Privacy in your home is most strongly protected against government action within the criminal context. The Fourth Amendment declares, "The right of the people to be secure in their persons, houses, papers, and effects, against unreasonable searches and seizures, shall not be violated, and no Warrants shall issue, but upon probable cause...." Its purpose is "to safeguard the privacy and security of individuals against arbitrary invasions by governmental officials."3

Washington's constitution protects an individual's castle in Article 1, section 7. Interpreted as more protective than the Fourth Amendment,4 it provides: "No person shall be disturbed in his private affairs, or his home invaded, without authority of law."

In 1921, Washington's Legislature implemented Article 1, section 7 by making a police officer's entry into a private dwelling without a search warrant a gross misdemeanor.5 This law does not apply where an exception to the warrant requirement is recognized (e.g., consensual search, exigent circumstances).6 Prosecution under this law is rare, with the first documented case in 1993.7

The government may also seek entry to your castle to implement its civil authority with an administrative search.8 Many city codes contain "right of entry" provisions declaring the right to enter your property at any reasonable time for various public welfare-based reasons.
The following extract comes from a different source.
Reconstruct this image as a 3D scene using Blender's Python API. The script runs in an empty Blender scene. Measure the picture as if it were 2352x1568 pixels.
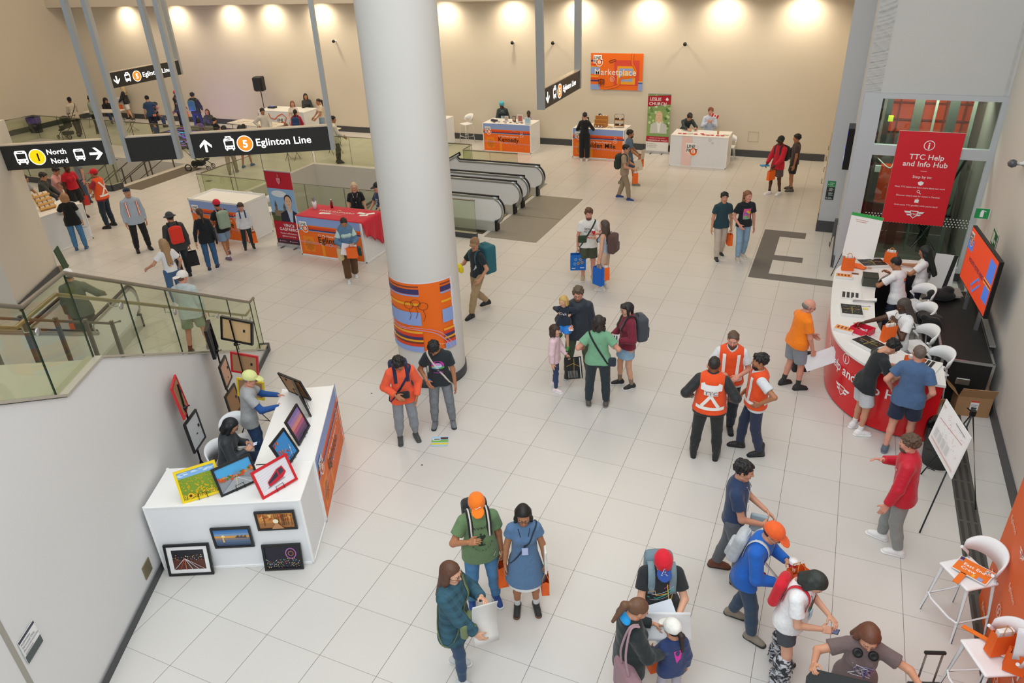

In the past, individuals faced criminal conviction for refusing entry to governmental officials.9 That changed in 1967 when the Supreme Court ruled that an individual has a "constitutional right to insist that the inspectors obtain a warrant" and may not be convicted for refusing consent.10

Those seeking administrative warrants beware: Even if a judge issues an administrative warrant, it does not make it legal or protect the official from a trespass charge or constitutional claim.11 Furthermore, "right to entry" statutes do not necessarily give officials the right to enter.